One day a man got stranded on the road at night when the bus he was waiting for didn’t turn up. After three hours of waiting, he got a lift from a two-wheeler rider.
On reaching his destination, he said to the man who gave him the lift: "I was stranded there for three hours and you came along and helped me like God."
On hearing this, the other man, who was a hardcore atheist, asked him to sit on the vehicle again, took him to the spot he had been waiting at and told him ‘let your God who made you wait for three hours send someone else to pick you now’ and returned home.
When I shared this on my FB wall, one of my friends commented:
“The believer didn’t lose anything here. He was where he was — stranded on the road at night. Who knows, he would have got a lift in a car this time.”
I learnt two things from this.
One, how obsession towards things may lead one to become loveless at the drop of a hat. Two, how a person tends to think according to one's likings.

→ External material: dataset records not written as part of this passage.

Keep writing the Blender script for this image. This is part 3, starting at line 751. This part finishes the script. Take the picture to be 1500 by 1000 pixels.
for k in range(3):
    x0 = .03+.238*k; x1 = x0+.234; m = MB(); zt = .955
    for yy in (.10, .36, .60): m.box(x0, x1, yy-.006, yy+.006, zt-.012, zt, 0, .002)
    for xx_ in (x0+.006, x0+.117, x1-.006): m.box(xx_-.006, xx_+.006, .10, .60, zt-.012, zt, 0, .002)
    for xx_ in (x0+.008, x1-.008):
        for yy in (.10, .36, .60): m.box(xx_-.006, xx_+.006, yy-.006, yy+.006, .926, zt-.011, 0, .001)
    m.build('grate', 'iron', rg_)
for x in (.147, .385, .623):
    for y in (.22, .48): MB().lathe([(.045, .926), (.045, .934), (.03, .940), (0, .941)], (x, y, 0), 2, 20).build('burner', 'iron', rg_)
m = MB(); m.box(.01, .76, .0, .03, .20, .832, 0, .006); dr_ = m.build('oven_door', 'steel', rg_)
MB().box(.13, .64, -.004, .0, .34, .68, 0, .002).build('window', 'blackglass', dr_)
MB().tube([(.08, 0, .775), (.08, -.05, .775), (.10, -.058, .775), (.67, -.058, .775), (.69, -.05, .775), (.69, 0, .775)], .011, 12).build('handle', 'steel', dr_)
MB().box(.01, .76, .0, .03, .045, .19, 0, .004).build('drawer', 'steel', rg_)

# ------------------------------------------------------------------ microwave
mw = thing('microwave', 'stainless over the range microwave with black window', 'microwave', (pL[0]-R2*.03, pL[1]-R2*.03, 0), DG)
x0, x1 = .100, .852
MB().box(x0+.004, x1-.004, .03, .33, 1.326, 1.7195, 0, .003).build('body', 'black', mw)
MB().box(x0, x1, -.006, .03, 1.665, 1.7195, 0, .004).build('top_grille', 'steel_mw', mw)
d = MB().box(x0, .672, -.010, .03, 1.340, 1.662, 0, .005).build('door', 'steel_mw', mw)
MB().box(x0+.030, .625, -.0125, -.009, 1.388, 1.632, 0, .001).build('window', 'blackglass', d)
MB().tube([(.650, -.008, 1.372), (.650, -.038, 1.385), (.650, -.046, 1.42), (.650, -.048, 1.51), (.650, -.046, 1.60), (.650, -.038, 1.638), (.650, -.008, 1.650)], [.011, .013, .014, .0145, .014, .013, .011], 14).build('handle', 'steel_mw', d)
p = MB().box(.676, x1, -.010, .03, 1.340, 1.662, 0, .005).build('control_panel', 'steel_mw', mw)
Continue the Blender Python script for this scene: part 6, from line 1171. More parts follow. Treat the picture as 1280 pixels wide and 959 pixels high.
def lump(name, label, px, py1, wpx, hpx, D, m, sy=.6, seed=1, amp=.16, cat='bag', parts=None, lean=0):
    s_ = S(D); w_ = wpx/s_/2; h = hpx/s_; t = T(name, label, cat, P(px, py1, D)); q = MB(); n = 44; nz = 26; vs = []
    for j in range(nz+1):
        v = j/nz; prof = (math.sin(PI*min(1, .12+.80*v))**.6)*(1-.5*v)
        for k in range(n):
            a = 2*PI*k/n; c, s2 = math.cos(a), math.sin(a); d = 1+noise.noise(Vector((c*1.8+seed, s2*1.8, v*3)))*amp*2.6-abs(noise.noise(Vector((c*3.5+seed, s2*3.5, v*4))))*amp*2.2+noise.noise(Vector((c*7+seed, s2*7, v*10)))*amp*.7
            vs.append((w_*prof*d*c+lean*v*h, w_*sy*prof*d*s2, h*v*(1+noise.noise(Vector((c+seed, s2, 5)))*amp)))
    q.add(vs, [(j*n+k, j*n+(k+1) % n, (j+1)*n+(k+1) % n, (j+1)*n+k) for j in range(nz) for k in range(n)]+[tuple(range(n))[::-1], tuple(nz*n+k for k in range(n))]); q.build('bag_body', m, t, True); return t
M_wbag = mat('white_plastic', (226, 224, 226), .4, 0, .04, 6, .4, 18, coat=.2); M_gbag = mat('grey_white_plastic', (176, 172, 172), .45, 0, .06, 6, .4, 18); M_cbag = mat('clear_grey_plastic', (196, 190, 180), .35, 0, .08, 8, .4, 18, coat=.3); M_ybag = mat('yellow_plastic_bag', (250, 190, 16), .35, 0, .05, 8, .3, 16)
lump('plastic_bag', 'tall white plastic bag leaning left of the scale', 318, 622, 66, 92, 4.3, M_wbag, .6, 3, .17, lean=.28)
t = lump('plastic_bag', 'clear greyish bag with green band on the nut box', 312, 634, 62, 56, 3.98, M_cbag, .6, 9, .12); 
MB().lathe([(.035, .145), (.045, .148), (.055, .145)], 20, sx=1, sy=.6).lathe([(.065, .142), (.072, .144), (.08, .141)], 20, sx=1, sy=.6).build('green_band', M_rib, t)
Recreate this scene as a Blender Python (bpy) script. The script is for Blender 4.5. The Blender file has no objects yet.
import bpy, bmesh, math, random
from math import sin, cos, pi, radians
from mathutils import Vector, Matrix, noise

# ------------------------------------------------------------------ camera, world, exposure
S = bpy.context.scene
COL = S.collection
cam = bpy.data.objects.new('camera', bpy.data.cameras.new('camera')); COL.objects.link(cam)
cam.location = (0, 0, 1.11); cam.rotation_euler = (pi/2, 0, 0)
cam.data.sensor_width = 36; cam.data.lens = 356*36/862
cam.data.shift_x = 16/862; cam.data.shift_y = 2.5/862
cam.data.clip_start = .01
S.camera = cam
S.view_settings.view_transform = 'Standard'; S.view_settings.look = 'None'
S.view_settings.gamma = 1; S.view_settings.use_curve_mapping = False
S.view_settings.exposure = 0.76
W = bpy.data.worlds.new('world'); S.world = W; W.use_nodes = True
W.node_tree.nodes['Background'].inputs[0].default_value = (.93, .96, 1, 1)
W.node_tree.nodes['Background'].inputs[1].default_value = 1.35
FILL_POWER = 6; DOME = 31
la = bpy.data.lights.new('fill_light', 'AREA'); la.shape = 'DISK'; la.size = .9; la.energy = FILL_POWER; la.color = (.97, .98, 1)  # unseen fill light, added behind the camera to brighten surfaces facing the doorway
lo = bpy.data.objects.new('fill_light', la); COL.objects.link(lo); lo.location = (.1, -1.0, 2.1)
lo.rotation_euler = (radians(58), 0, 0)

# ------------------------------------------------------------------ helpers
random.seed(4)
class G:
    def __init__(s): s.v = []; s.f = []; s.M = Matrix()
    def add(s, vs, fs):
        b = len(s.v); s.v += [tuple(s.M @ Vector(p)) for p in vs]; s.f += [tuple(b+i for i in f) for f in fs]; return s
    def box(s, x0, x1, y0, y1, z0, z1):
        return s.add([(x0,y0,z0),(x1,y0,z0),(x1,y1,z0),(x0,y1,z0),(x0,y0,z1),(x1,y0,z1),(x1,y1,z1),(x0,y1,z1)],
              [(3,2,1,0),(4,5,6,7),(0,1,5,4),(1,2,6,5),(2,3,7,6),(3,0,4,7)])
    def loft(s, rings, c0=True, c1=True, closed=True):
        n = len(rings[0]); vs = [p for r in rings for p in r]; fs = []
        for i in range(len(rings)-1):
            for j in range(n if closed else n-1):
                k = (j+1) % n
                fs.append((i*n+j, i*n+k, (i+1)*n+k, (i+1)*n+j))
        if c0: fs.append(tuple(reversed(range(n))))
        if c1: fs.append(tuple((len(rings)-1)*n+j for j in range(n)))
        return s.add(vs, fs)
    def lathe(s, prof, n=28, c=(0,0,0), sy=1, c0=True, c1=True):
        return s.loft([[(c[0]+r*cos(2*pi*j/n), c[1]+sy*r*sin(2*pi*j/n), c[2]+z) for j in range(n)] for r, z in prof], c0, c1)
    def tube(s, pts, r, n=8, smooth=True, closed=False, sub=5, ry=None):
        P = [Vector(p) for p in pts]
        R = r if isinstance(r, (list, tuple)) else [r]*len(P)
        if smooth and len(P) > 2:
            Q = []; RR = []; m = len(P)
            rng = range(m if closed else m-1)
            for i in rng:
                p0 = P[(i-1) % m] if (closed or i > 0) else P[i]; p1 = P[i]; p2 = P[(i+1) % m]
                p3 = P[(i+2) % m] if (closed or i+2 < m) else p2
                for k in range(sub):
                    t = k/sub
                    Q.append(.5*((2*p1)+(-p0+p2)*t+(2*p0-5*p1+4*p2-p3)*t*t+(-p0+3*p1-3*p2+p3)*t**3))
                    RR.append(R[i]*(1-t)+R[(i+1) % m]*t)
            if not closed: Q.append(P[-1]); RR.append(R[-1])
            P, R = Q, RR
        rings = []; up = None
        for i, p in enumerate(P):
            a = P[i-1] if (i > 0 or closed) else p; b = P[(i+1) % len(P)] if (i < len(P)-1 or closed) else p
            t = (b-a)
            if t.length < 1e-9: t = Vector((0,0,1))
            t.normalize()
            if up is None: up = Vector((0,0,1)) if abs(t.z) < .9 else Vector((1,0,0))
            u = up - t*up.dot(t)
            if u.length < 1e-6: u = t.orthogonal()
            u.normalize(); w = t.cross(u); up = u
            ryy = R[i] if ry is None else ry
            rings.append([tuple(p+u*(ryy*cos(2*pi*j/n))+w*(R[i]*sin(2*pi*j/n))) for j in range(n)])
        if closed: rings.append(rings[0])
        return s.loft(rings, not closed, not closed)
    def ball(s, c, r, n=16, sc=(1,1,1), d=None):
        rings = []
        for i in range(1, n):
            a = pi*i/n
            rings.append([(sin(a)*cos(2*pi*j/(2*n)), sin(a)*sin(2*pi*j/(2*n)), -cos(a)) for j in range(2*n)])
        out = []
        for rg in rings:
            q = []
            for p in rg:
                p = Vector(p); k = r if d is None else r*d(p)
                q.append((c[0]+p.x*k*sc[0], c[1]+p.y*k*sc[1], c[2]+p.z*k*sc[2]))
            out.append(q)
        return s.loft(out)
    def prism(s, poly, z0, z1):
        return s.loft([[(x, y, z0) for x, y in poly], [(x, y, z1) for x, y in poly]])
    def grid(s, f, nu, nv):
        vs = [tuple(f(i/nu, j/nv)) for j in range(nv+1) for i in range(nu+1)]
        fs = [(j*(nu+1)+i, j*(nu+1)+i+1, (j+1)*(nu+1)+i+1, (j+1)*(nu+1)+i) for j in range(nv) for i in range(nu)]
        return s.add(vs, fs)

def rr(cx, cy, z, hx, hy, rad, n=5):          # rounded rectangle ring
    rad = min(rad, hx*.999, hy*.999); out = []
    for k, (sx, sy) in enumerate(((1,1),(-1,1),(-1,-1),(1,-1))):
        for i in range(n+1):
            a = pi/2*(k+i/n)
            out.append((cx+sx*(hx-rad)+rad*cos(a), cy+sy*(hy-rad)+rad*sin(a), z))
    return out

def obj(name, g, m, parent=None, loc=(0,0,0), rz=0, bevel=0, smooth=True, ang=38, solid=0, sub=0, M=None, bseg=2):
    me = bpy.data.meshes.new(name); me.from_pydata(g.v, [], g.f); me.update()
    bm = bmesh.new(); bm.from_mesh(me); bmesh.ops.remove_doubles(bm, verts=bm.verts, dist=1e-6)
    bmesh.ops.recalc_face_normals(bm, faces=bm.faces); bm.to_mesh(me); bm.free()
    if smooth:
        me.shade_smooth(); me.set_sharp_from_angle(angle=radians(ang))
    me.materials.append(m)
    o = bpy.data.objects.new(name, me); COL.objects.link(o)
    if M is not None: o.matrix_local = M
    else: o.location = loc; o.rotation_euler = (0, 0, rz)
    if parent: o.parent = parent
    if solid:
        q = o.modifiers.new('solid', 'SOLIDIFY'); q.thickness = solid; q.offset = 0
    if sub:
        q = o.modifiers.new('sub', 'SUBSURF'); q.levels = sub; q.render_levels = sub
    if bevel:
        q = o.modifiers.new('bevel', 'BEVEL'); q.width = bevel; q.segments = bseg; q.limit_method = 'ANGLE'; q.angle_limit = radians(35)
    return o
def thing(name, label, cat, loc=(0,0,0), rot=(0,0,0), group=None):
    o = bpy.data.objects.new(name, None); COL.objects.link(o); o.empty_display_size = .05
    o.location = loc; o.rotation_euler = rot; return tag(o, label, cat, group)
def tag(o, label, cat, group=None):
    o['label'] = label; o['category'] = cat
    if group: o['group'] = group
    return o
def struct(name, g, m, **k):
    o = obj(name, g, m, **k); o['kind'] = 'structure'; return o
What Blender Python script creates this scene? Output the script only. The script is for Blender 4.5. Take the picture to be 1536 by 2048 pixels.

Obsession part we all know. Liking part is my friend’s comment. Being a theist, he immediately came to the conclusion that the stranded man would have got a car ride, brushing aside the fact that the man had been stranded for three hours. His anchoring to his belief didn’t allow him to think of the other possibility — the man may have been stranded for the whole night, who knows.
Tail piece: A poem I wrote more than a year ago:
Read all books, deny all gods, it is there
Pray all gods, recite all hymns, it is there
Tour all worlds, go all wilds, it is there
Shun all these, shut all eyes, it is there
However hard one may try, it won’t go
Great query that haunts is, who am I?
End of one is end of it, but not death
End of thought, end of I, shall we try?